7 CFR § 1412.53 - ARC payment provisions.

§ 1412.53 ARC payment provisions.

(a) Effective with the 2019 and subsequent crop years, ARC–CO actual crop revenue and guarantee will be based on the physical location of base acres of the farm.

(1) FSA will divide up to 25 counties into administrative units. Each of the resulting administrative unit will be viewed as a county for ARC–CO payment purposes.

(2) If a farm has base acres physically located in more than one physical location county, the ARC–CO actual revenue and ARC–CO guarantee will be weighted and summarized to the farm level.

(3) If determined applicable by FSA, a historical irrigated percentage and trend-adjusted yield factor will be used to determine guarantee and revenue, which will also be weighted and summarized to the farm level.
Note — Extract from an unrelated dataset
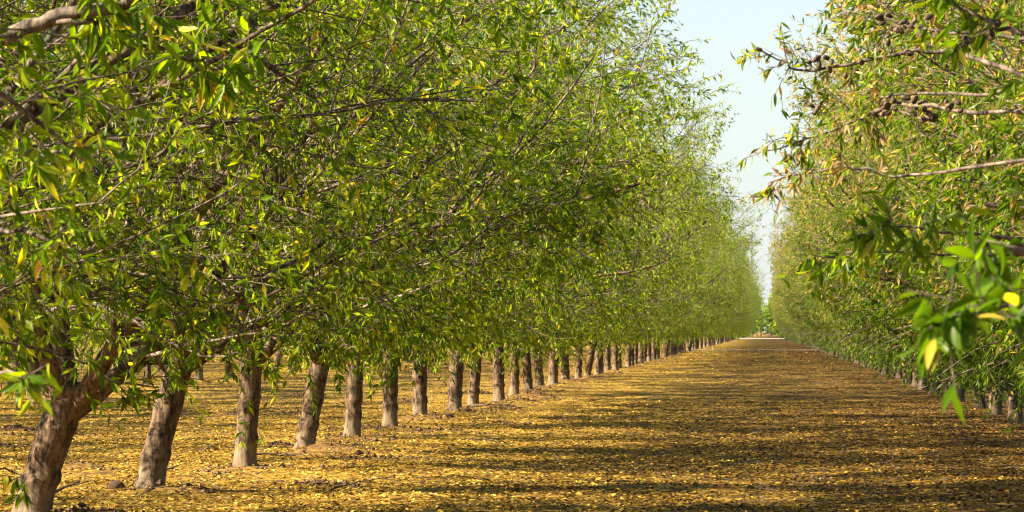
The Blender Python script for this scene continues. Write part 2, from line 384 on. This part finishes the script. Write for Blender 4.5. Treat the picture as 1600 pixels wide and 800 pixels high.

(b) Provided all provisions of this part, including but not limited to ARC–CO election and enrollment, have been satisfied for the contract year, CCC will issue, as applicable and consistent with the election and enrollment:

(1) An ARC–CO payment beginning October 1, or as soon as practicable thereafter, after the end of the applicable marketing year for the covered commodity to the producers on a farm for a covered commodity in each crop year if the farm and covered commodity were enrolled in ARC–CO and the farm's weighted and summarized ARC–CO actual crop revenue was less than the farm's weighted and summarized ARC–CO guarantee.

(2) Payment is equal to the result of multiplying the payment acres for the covered commodity times the difference between the farm's weighted and summarized actual crop revenue and the ARC–CO guarantee, not to exceed 10 percent of the farm's weighted and summarized ARC–CO benchmark revenue.

(c) In a county having farms with P&CP acreage history of a covered commodity in 2013 through 2017, where a covered commodity's P&CP acreage was both irrigated and non-irrigated in 2013 through 2017, a separate irrigated and non-irrigated benchmark revenue, guarantee, and actual revenue will be maintained by FSA for the affected county. For farms in those counties with covered commodities enrolled in ARC–CO, the average 2013 through 2017 reported acreage of each covered commodity on the farm with irrigated and non-irrigated status will be used by FSA to calculate a percentage of each applicable covered commodity that will be applied against the irrigated and non-irrigated benchmark revenue, guarantee, and actual revenue.

(d) FSA has determined the irrigated and non-irrigated counties and crops for the 2019 program year.

(e) Provided all provisions of this part, including but not limited to ARC–IC election and enrollment, have been satisfied for the contract year, CCC will issue, as applicable and consistent with the election and enrollment:

(1) An ARC–IC payment beginning October 1, or as soon as practicable thereafter, after the end of the applicable marketing year for the farm if the farm was enrolled in ARC–IC and the ARC–IC actual crop revenue for that farm is less than the ARC–IC guarantee.

(2) Payment is equal to the result of multiplying the payment acres for the covered commodities times the difference between actual crop revenue and the ARC–IC guarantee, not to exceed 10 percent of benchmark revenue for ARC–IC.

(f) If a producer has an interest in multiple farms that have enrolled in ARC–IC, the ARC–IC benchmark revenue for that producer used in the payment calculation will be a weighted average of the benchmark revenue for those multiple farms.

(g) The effective price and guarantee for temperate japonica rice will be based on the price that all medium and short grain (including glutinous) rice receives in California. The effective price and guarantee for medium grain rice outside California will be based on the price that all medium and short grain rice receives outside California.